Major insurers Berkshire Hathaway and Chubb have officially received the green light from state regulators to exclude certain AI-related losses from commercial insurance policies starting in 2026.
This decision is a pivotal moment for both the insurance and tech industries. First, it formally shifts the rapidly growing and hard-to-predict financial risks of AI from insurers back onto the companies that develop or use AI technologies. These companies will now need to either bear the risk themselves, a practice known as self-insurance, or seek out highly specialized (and likely expensive) standalone AI insurance policies. Second, it shows that regulators are allowing insurers to treat catastrophic AI risks as 'systemic'—widespread and interconnected—much like how they began excluding acts of cyber warfare from standard policies a few years ago.
The groundwork for this change was laid earlier. The key enabler was the introduction of standardized AI exclusion forms by the Insurance Services Office (ISO) on January 1, 2026. These pre-made templates provided a clear path for insurers to file for AI carve-outs with state regulators. This move didn't happen in a vacuum, though. It followed reports from late 2025 that other major insurers like AIG and W.R. Berkley were already seeking to limit their exposure to what they termed 'systemic and correlated' AI risks.

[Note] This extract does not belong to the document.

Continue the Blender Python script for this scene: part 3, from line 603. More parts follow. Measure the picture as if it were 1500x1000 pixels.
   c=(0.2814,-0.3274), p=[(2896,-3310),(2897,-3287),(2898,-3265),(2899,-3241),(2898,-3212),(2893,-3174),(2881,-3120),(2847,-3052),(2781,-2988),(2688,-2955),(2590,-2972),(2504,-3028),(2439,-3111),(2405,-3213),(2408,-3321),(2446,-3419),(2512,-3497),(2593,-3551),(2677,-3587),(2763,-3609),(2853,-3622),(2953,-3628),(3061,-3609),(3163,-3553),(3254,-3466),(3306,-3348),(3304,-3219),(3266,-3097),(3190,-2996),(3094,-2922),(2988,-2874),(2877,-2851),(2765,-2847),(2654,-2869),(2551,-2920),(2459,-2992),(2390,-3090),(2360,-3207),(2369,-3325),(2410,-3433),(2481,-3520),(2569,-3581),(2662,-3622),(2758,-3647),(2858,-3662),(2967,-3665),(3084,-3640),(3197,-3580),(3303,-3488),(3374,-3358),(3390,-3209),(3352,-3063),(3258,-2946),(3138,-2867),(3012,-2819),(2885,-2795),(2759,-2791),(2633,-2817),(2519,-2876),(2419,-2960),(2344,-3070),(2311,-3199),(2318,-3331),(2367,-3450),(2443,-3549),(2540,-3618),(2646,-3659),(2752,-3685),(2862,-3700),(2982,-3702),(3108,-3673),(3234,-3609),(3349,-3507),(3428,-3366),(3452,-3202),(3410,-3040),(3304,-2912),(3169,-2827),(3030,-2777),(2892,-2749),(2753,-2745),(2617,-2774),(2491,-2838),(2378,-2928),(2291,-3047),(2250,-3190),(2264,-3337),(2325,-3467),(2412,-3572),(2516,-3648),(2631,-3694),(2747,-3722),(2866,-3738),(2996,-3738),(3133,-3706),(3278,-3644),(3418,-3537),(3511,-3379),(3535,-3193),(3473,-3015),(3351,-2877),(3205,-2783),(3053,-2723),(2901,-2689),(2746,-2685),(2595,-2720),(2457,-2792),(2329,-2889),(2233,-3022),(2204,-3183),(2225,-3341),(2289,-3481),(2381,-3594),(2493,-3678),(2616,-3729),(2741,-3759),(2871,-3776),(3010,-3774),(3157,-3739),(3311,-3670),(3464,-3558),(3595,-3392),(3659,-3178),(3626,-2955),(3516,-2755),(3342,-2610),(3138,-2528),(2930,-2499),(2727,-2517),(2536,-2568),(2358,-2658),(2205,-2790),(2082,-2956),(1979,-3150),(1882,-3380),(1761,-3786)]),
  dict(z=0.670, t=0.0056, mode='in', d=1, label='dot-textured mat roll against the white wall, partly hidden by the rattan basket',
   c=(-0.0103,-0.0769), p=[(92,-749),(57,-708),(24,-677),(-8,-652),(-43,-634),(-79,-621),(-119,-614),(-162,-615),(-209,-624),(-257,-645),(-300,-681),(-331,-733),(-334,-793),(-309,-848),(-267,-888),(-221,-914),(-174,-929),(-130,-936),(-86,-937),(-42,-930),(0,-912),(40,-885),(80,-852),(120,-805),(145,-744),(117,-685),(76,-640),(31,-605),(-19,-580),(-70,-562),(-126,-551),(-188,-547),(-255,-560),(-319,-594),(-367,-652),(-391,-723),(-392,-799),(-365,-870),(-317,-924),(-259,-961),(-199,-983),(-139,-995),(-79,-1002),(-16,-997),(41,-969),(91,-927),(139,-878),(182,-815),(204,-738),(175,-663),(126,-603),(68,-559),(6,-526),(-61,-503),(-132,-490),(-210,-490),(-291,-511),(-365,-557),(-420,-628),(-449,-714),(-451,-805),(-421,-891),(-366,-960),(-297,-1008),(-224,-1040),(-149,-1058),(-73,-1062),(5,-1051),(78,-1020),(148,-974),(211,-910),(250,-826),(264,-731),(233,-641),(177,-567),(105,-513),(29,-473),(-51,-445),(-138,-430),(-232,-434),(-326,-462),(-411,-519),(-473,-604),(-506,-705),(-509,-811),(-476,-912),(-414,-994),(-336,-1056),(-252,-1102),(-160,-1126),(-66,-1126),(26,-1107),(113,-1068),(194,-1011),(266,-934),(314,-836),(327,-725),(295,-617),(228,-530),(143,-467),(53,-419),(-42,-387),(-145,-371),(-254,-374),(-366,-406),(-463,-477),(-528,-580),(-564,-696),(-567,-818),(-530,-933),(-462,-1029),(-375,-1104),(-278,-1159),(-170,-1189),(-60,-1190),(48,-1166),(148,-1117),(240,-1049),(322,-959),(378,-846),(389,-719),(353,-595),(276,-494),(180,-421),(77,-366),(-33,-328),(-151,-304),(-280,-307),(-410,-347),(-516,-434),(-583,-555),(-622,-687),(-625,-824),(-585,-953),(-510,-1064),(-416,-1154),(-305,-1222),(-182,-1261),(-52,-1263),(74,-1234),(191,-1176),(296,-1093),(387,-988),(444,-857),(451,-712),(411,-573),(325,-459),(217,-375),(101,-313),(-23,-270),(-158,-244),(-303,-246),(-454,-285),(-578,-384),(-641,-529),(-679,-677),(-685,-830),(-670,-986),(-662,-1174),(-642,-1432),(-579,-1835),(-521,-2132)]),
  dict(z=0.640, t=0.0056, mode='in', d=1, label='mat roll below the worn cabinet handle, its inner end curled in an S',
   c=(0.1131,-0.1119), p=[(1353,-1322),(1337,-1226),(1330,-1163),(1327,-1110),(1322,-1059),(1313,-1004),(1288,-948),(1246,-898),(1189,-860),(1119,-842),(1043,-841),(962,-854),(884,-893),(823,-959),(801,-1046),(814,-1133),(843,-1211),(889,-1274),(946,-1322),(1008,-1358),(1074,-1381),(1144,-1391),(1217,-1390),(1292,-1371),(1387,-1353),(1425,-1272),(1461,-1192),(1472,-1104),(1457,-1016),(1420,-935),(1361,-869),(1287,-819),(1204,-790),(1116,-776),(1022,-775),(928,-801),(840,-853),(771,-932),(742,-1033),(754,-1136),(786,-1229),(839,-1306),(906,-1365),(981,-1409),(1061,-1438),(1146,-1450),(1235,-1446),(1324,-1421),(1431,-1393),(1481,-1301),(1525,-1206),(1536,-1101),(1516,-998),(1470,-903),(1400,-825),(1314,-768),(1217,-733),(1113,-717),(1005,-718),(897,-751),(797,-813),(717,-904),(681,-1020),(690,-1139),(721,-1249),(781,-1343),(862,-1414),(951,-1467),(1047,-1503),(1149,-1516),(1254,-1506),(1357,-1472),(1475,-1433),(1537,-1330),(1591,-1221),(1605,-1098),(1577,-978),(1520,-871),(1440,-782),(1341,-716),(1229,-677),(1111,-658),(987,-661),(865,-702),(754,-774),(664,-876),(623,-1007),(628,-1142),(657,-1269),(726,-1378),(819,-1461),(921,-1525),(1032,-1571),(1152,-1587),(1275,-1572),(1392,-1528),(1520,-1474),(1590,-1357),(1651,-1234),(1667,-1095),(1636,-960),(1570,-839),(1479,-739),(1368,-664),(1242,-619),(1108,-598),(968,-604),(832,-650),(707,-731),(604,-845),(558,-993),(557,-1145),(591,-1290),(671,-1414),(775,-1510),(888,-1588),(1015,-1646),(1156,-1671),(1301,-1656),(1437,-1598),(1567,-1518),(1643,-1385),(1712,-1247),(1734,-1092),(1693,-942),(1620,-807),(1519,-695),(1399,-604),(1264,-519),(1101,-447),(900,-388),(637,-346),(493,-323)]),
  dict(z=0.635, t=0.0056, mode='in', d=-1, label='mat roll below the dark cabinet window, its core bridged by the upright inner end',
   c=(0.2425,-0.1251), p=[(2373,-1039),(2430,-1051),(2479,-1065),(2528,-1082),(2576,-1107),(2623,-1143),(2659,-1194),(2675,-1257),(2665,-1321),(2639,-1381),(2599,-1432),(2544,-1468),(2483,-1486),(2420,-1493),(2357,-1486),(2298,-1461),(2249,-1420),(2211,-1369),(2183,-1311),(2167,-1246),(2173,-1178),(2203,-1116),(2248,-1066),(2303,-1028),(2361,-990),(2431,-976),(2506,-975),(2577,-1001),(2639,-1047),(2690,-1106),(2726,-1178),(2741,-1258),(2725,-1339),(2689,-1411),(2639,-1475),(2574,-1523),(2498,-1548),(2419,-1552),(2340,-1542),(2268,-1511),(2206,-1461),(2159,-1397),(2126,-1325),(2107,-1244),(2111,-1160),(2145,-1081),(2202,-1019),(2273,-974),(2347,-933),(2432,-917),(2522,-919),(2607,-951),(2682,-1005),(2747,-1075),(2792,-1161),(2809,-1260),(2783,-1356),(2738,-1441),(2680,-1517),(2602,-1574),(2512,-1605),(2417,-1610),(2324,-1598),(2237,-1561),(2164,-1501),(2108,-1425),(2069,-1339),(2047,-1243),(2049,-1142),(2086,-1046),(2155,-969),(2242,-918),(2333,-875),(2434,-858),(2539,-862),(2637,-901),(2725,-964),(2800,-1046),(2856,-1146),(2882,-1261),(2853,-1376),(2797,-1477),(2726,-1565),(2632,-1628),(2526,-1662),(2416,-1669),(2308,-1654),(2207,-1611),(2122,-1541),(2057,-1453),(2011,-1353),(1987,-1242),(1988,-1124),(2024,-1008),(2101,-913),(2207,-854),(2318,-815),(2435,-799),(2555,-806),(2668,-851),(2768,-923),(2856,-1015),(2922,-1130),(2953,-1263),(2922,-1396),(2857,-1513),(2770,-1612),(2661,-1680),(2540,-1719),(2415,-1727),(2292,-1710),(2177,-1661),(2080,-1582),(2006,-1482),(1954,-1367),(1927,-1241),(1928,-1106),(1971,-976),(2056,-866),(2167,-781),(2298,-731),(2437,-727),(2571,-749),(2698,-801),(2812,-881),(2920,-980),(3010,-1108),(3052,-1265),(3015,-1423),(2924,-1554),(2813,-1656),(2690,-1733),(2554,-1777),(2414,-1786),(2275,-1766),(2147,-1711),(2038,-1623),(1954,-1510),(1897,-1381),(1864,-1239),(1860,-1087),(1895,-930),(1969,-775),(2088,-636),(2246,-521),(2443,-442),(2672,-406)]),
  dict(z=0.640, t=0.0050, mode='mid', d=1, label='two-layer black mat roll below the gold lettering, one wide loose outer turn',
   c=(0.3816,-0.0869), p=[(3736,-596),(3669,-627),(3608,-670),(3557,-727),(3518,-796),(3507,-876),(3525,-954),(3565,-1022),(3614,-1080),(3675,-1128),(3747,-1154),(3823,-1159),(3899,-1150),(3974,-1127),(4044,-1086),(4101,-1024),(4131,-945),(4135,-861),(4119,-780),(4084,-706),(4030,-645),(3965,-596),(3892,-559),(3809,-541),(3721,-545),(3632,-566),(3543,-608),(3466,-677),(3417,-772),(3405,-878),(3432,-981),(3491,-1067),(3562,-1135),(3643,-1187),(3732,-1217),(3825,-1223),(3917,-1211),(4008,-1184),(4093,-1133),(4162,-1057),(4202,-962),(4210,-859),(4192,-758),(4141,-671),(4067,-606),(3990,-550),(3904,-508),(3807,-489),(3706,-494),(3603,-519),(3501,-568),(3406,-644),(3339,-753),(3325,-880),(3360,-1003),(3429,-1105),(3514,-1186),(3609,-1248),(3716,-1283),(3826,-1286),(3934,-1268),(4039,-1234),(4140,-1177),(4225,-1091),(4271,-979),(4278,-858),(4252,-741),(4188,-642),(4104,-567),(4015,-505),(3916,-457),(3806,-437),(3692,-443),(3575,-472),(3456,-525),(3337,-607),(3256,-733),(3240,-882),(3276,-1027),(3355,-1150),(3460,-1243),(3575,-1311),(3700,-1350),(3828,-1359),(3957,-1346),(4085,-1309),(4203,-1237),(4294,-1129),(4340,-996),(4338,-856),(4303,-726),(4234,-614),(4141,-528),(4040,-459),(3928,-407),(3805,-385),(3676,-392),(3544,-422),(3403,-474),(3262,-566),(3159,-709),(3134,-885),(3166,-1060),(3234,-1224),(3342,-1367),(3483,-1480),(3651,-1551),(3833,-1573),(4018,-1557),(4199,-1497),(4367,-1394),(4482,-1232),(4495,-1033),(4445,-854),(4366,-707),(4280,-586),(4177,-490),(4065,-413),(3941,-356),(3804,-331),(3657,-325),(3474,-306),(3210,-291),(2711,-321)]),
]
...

Furthermore, the regulatory environment added a sense of urgency. While the White House was exploring federal oversight for AI, the National Association of Insurance Commissioners (NAIC) reinforced that insurance regulation remains at the state level. This dynamic encouraged carriers to quickly secure approvals from state authorities before any potential federal rules could change the landscape. Chubb’s own strong financial performance and disciplined underwriting approach, as seen in its latest earnings report, also provided context for this proactive move to fence off unpredictable, long-tail risks.
In essence, the insurance market is actively building a firewall around risks it cannot yet fully model or price. This forces the broader business world to confront the true cost and liability of deploying artificial intelligence.
- Glossary
- P&C combined ratio: A measure of profitability for a property and casualty (P&C) insurer. A ratio below 100% indicates that the company is making an underwriting profit, while a ratio above 100% means it is paying out more in claims than it is receiving in premiums.
- Endorsements/Exclusions: An endorsement is an amendment or addition to an existing insurance policy that changes its terms or scope. An exclusion is a provision that eliminates coverage for certain risks, perils, or properties.
- Systemic Risk: The risk of collapse of an entire financial system or entire market, as opposed to risk associated with any one individual entity, group or component of a system.